Gun-toting, prayer-reciting protesters throng Jerusalem to back judicial overhaul | Israel

About 100,000 Israelis in favour of the government’s divisive judicial overhaul have taken part in a demonstration outside the Knesset in Jerusalem, in the biggest rightwing protest in the country in nearly two decades.

Protesters from all over Israel, as well as settlers who travelled in buses from the occupied West Bank, chanted “the people demand judicial reform” and danced and sang as the rally got under way at sunset on Thursday, sending a message before the beginning of the Knesset’s summer session on Sunday.

From a distance, the demonstration resembled those that have been held against the judicial changes since the start of the year – some of which have drawn upwards of 120,000 people, making it the largest protest movement in Israeli history.

Pop music blasted over a sea of blue and white flags, and Thursday’s attenders, like those at the protests against the overhaul, also said they had come to “say no to dictatorship”.

But Thursday’s rare event, organised and funded by rightwing political parties and activists, had a more religious flavour, with people praying and reciting blessings.

Many men carried guns, and there were far more children than at the anti-reform protests. One group of young men carried the rattlesnake Gadsden flag now associated with the Capitol riot in Washington DC on 6 January 2021.

“To all my friends who are sitting here, see how much power we have,” the far-right finance minister, Bezalel Smotrich, said in a speech. “They have the media and they have tycoons who will fund the protests, but we have the nation.”

Israel’s prime minister, Benjamin Netanyahu, did not attend, but used Twitter to thank the protesters, writing that “your passion and patriotism moves me deeply”.

Noham, a 30-year-old from the illegal settlement of Geva Binjamin in the West Bank, who attended with his wife, Elia, 25, and their two small daughters, called the atmosphere “powerful”.

An aerial view shows the demonstrators. Photograph: Ilan Rosenberg/Reuters

“We are praying for the reforms to happen. We can’t let a minority on the left impose themselves on everyone else,” he said.

After a brief stint in opposition, Netanyahu, Israel’s longtime prime minister, was re-elected in November 2022 at the head of a coalition of ultra-Orthodox and extremist rightwing parties.

Its planned reforms will limit the powerful supreme court’s ability to overturn laws, and give politicians more control over the judicial appointments . Critics have denounced it as a transparent power grab.

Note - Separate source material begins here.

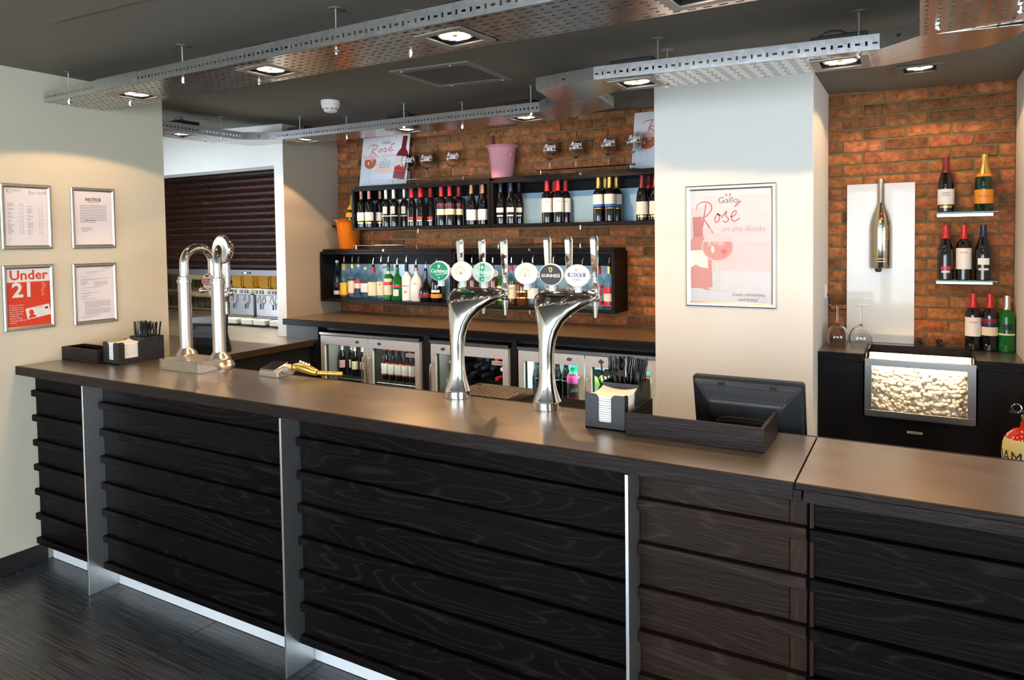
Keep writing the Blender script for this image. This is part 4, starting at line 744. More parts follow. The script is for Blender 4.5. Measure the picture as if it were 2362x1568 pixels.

A February poll commissioned by the Jewish People Policy Institute found that while 84% of Israelis believe the judicial system is in need of change, only one in four support the government’s proposals in their current form.

Many of those opposed to the overhaul say the public was jaded by five elections in less than four years triggered by Netanyahu’s corruption trial, and that they did not wake up to the prospect of the far-right in government until it was too late.

“I have many leftwing friends, and they say they are scared. They think the reforms will amount to a dictatorship,” said a 67-year-old woman from the affluent Tel Aviv suburb of Ramat Gan, who gave her name as Tzipi.

“There are some elements out there that think our votes don’t count. Israel is a very young country and I guess there is still a feeling that we are still in tribes of ashkenazi, mizrahi, religious, secular.

“At the end of the day we are one people. We unite in hours of trouble and war. We have to figure it out.”

Netanyahu was forced to announce a freeze to the judicial overhaul in late March, after wildcat protests and strikes in response to his stated intention to fire Yoav Gallant, his dissenting defence minister, almost completely shut down the country.

During the month-long Passover recess, Israel’s figurehead president, Isaac Herzog, has mediated negotiations between the government and the opposition in hopes of arriving at a compromise.

The Knesset is set to reconvene on Sunday, but it is still not clear how much, if any, progress has been made.

With budget negotiations pending and the question of how to deal with a spike in violence with the Palestinians and Lebanon on the government’s agenda, some supporters of the changes fear the legislation could be kicked into the long grass.

“The supreme court has been an issue for a long time, it is corrupt and biased and makes us [rightwingers] second-class citizens,” said Mikhael, a 19-year-old yeshiva student from the settlement of Eli.

“The left wing have the right to protest; I think they still support the country. But they are living in an illusion if they think they are the majority.”